Neste ano de 2019 são sete na comunidade, três monjas professas mexicanas e quatro formandos quenianas, duas postulantes e duas aspirantes: Maria de Lourdes Palacios (Cidade do México, 1970), Margarita Trejo (Guanajuato, 1968) e Irene Carrera (Puebla, 1977). As candidatas são Judith e Jackeline.
Nós caminhamos lado a lado com este Povo de Deus na sua própria realidade compartindo com eles também algumas necessidades, já que por ser um lugar isolado as coisas demoram a chegar e, quando chegam, é apenas com um custo muito elevado.
Parte da nossa vida aqui é baseada na enculturação, como, por exemplo na celebração da liturgia com suas danças e canções, que combinam com as nossas, ou nos alimentos, que é o mesmo deles.
Promovemos o nosso carisma contemplativo mediante a oração em silêncio, a oração litúrgica, a vida fraterna em comunidade; abrimos nossa igreja para as pessoas que querem a vir ao encontro do Senhor, especialmente quando funciona de forma plena nossa casa de retiro; e divulgamos a espiritualidade de santo Agostinho e a Recoleção com o nosso testemunho de presença silenciosa, porém constante.

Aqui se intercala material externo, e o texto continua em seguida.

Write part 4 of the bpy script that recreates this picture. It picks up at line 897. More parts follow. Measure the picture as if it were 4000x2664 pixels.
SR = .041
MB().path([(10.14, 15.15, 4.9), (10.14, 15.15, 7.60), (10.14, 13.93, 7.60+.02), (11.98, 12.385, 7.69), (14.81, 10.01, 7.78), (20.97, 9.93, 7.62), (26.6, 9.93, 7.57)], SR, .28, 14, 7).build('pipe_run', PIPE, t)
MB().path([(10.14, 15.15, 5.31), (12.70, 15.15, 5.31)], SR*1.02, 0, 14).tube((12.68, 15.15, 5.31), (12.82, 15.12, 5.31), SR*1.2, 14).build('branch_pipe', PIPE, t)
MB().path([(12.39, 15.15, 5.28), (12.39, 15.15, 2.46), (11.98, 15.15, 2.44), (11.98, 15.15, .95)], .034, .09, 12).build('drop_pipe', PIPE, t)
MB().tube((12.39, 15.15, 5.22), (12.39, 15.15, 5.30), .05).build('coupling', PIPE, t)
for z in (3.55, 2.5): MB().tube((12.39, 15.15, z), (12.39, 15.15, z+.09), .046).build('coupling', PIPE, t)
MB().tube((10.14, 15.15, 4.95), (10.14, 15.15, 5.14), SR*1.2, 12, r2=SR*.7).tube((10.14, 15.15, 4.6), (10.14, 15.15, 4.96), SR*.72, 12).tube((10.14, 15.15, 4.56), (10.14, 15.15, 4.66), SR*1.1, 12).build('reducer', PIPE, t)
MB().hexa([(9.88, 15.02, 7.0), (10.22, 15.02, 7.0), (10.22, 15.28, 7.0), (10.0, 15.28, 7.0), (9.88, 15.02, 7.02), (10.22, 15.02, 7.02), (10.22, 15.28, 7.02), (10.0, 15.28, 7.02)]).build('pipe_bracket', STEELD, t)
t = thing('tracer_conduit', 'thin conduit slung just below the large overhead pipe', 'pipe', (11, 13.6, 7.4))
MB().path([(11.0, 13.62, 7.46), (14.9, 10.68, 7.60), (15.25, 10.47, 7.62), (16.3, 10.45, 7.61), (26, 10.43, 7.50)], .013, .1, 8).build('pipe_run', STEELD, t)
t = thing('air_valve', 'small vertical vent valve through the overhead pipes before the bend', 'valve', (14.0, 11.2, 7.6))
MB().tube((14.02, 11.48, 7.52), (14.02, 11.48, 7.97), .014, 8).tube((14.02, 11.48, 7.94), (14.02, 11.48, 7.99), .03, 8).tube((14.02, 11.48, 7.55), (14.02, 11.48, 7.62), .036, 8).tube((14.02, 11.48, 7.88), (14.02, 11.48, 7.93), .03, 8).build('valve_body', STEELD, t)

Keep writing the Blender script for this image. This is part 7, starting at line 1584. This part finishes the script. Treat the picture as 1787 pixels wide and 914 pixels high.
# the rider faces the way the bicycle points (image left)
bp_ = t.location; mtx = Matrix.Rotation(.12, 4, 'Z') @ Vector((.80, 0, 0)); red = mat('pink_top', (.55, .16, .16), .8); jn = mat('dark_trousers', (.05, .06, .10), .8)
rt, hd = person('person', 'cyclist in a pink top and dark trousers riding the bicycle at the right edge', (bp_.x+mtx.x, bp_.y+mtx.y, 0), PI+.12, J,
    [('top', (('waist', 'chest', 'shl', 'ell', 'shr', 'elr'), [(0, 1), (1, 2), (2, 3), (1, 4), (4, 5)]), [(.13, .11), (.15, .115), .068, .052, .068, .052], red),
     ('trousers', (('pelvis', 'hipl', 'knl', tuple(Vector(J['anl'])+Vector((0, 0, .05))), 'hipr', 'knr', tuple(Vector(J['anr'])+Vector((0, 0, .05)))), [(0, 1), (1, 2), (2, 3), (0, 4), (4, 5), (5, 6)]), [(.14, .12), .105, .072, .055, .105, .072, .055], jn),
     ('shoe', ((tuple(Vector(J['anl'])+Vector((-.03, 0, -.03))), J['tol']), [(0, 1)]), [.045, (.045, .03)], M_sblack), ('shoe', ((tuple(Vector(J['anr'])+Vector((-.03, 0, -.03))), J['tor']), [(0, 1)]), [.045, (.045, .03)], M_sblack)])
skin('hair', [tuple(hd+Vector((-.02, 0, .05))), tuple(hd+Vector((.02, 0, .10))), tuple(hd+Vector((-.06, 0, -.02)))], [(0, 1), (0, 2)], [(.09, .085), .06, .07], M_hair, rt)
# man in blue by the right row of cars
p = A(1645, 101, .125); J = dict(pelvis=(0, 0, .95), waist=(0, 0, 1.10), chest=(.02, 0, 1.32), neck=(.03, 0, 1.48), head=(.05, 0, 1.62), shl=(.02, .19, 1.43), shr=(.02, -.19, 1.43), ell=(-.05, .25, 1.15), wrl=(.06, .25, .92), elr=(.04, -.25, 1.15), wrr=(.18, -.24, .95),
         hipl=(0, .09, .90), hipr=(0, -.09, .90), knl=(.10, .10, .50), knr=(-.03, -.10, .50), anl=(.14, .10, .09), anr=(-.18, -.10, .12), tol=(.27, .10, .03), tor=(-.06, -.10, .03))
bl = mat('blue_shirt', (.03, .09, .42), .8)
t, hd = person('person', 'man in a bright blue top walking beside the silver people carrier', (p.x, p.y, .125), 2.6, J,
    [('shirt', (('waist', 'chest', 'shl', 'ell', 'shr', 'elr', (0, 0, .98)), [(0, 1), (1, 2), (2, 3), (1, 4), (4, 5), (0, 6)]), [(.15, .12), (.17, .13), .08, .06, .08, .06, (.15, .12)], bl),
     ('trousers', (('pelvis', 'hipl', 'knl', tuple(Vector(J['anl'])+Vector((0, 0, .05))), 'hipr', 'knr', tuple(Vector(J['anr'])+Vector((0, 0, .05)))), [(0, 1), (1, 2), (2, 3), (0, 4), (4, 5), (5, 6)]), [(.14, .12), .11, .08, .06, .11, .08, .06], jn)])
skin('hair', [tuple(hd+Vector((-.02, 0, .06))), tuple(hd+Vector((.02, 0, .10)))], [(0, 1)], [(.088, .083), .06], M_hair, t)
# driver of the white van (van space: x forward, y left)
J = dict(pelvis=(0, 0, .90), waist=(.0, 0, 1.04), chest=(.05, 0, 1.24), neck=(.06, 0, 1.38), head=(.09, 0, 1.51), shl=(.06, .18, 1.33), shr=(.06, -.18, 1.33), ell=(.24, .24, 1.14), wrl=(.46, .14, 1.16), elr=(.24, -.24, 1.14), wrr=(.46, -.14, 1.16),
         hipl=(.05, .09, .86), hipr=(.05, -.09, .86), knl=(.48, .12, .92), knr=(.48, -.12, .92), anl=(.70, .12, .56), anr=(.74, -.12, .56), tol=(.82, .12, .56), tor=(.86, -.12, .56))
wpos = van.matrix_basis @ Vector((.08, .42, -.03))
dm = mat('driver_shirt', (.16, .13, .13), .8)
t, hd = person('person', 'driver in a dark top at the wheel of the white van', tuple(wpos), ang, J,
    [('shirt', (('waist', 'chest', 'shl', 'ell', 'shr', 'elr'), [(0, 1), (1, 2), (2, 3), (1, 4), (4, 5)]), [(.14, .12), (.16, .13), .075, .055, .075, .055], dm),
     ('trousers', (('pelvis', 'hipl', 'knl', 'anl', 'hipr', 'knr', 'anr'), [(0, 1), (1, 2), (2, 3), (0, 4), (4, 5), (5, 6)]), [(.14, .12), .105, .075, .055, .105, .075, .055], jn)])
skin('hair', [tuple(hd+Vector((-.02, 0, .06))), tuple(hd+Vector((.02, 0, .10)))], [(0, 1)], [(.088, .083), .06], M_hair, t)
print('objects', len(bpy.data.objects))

A Igreja como Mãe e Mestra, nos motiva a ser o que somos, onde nos encontramos. Sabemos do apreço que a Igreja tem em relação a nós e nos faz valorizar a nossa missão e vocação específica. Temos o sentimento de ser Igreja, buscando e contemplando o rosto de Deus que sofre e se reflete no rosto dos nossos irmãos de Turkana, compartilhando, doando amor e misericórdia desde a nossa clausura.